Het buurtsteunpunt voor mensen met ggz-problematiek in de Rotterdamse wijk Delfshaven moet sluiten, vanwege bezuinigingen. Je kon er zonder afspraak terecht voor een maaltijd, gezelschap of hulp bij een lastige brief. „Hier zijn altijd mensen die je willen helpen.”

De hele dag alleen thuis

De huiskamer zit vol met mensen die het met een beetje hulp nét redden in de stad. Ze hebben een woonplek, maar hebben bijvoorbeeld geen idee wat ze moeten doen met de brieven die ze krijgen. Hoe ze een afspraak bij de dokter maken. Wat ze moeten doen met een aanmaning of een deurwaarder.

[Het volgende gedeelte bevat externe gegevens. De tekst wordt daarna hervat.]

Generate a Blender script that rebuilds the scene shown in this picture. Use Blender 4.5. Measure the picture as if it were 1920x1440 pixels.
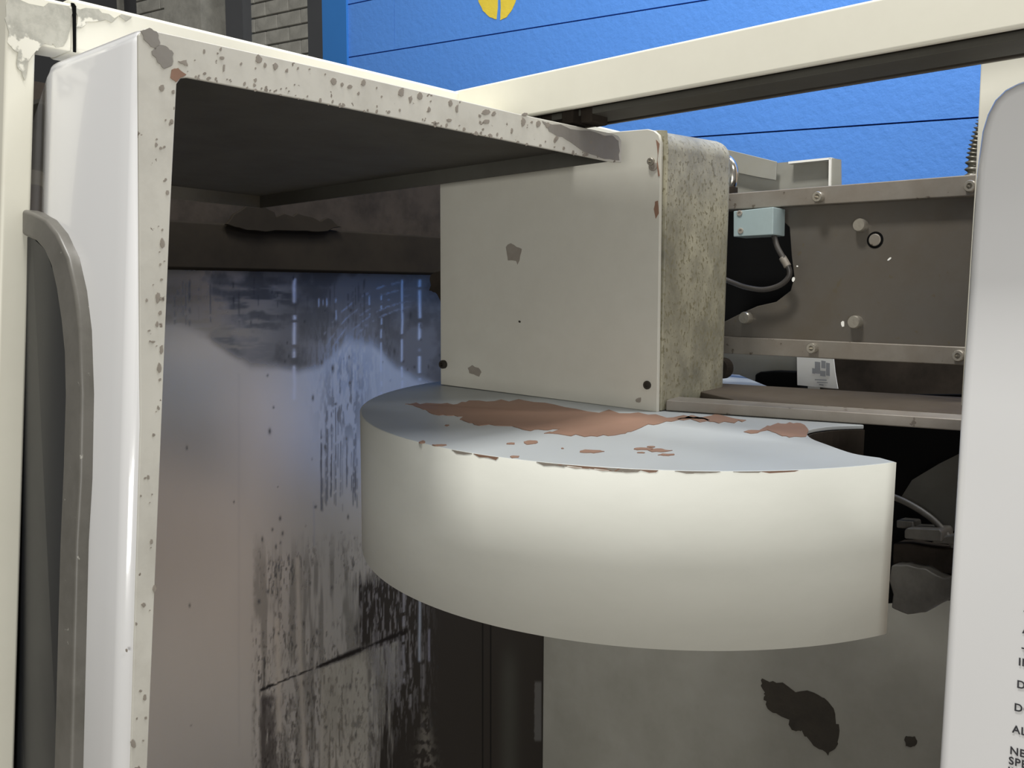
import bpy, bmesh, math, random
import numpy as np
from mathutils import Vector, Matrix
random.seed(7); RNG = np.random.default_rng(11)
for o in list(bpy.data.objects): bpy.data.objects.remove(o)
COL = bpy.context.scene.collection
FL = 1900.0; CAMZ = 1.95

# ---------------------------------------------------------------- frames (machine enclosure sits slightly out of level to the room)
class Frame:
    def __init__(s, h, r):
        s.th = math.atan((720-h)/FL); s.r = r
        c, sn = math.cos(s.th), math.sin(s.th); cr, sr = math.cos(r), math.sin(r)
        # rows: level right, forward, up in camera coords (x right, y down, z forward)
        s.R = Matrix(((cr, sr, 0), (sr*sn, -cr*sn, c), (sr*c, -cr*c, -sn)))
    def ray(s, px, py): return s.R @ Vector(((px-960)/FL, (py-720)/FL, 1))
    def vplane(s, p, u, px, py):
        """pixel -> point on the vertical plane through p (xy) along u (xy)"""
        d = s.ray(px, py); n = (u[1], -u[0])
        k = (p[0]*n[0]+p[1]*n[1])/(d.x*n[0]+d.y*n[1])
        return d*k
    def hplane(s, z, px, py):
        d = s.ray(px, py); return d*(z/d.z)
RM = Frame(463, 0.00588)          # the room and the tool changer (world axes)
EN = Frame(611, 0.0066)           # the enclosure
E2W = RM.R @ EN.R.transposed()
O = Vector((0, 0, CAMZ))
def WE(v): return E2W @ Vector(v) + O     # enclosure coordinates -> world
def WR(v): return Vector(v) + O           # room coordinates -> world
def dE(v): return E2W @ Vector(v)

# ---------------------------------------------------------------- camera, world, lights, exposure
sc = bpy.context.scene
cd = bpy.data.cameras.new('camera'); cam = bpy.data.objects.new('camera', cd); COL.objects.link(cam)
cd.sensor_width = 36; cd.lens = FL*36/1920; cd.clip_start = .02
cam.matrix_world = Matrix.Translation(O) @ (RM.R @ Matrix(((1,0,0),(0,-1,0),(0,0,-1)))).to_4x4()
sc.camera = cam
sc.view_settings.view_transform = 'Standard'; sc.view_settings.look = 'None'
sc.view_settings.gamma = 1; sc.view_settings.use_curve_mapping = False
sc.view_settings.exposure = 0.03
w = bpy.data.worlds.new('world'); sc.world = w; w.use_nodes = True
w.node_tree.nodes['Background'].inputs[0].default_value = (1, .985, .95, 1)
w.node_tree.nodes['Background'].inputs[1].default_value = 0.17
def area(name, loc, target, sx, sy, power, col=(1, .985, .95)):
    l = bpy.data.lights.new(name, 'AREA'); l.shape = 'RECTANGLE'; l.size = sx; l.size_y = sy
    l.energy = power; l.color = col
    o = bpy.data.objects.new(name, l); COL.objects.link(o); o.location = WR(loc)
    o.rotation_euler = (WR(target)-o.location).to_track_quat('-Z', 'Y').to_euler(); return o
area('tube_light_key', (-.43, 1.0, 2.78), (.15, 1.62, 0), .5, .36, 76, (1, .985, .95))
area('tube_light_right', (1.28, -.48, 2.0), (.2, 1.6, 0), .9, .3, 15, (1, .985, .96))
area('tube_light_rear', (1.5, 1.6, 3.0), (1.3, 3.2, .4), 2.4, .4, 106, (1, 1, 1))
area('fill_light_front', (-.6, -2.7, -.05), (.25, 1.4, -.2), 1.5, .8, 66, (1, .99, .95))  # unseen frontal fill, added to brighten the drum side and doors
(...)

Matthis, Delaja of een van de vrijwilligers kijkt mee, legt uit, geeft een voorzetje. En ze kunnen in de huiskamer terecht voor een babbeltje. Want de hele dag alleen thuis is ook maar zo alleen. Daar wordt niemand gelukkig van.

Veel van de bezoekers zijn verslaafd of hebben psychische problemen. Binnen drugs gebruiken mag niet – maar als je het wel doet, krijg je de volgende dag een tweede kans. „En een derde en een vierde”, zegt Matthis droog. Alcoholische drank mag ook niet naar binnen. „Ik kijk naar het gedrag. Heeft iemand alcohol op, maar zit-ie er rustig bij, dan mag-ie blijven zitten.”

Hans is zijn bril kwijt. Altijd hangt hij aan een touwtje om zijn nek. Nu is hij weg. Hij stommelt rond. Een man in een lange jas walst de huiskamer in met een Dirk-tas vol rammelende lege blikjes in zijn hand. Hij gaat zonder iemand te groeten in een oude fauteuil aan de andere kant van de kamer zitten.

Naar ‘huizen van de wijk’

Zes van deze ‘ggz-gerelateerde’ buurtsteunpunten in Rotterdam moeten binnenkort sluiten. De overige negen volgen de komende jaren. De gemeente denkt dat de bezoekers naar de gewone ‘huizen van de wijk’ kunnen, een soort buurthuizen. Matthis van Veen: „Het is maar de vraag of onze mensen daartussen passen en of de vrijwilligers in de huizen van de wijk met onze bezoekers om kunnen gaan.”

Bij het buurtsteunpunt in Delfshaven konden mensen terecht om te printen. Er was een telefoon waarmee gratis gebeld kon worden, computers die bezoekers konden gebruiken. Ze konden terecht met hulpvragen, zonder vooraf een afspraak te hoeven maken. En ze konden kapotte apparaten laten repareren door Carlos. Alles kan hij maken, mits op zijn manier en op zijn tempo. Hij is geliefd, want de meeste bezoekers hebben geen geld voor nieuwe spullen. Van Veen: „Dus krijgt hij veel waardering. Dat is weer goed voor zijn zelfvertrouwen.” Verder waren er activiteiten als gratis taalles en spelletjesmiddagen. Er was een naaiatelier. En er liep een project waarbij mensen elkaar helpen om zelf hun financiën op orde te houden. Matthis van Veen: „We proberen hun eigen kracht te versterken en te helpen bij het opbouwen van een netwerk.”

Franquitto (66) is met zijn stoel onhandig voor het lopend buffet gaan zitten. Hij was vroeger architect, vertelt hij. Tot hij een hersenbloeding kreeg. Franquitto is een bijnaam, eigenlijk heet hij Frank. Gerard, een maat van hem, gaat eten halen voor hen beiden. Frank roept van een afstandje wat hij precies wil hebben.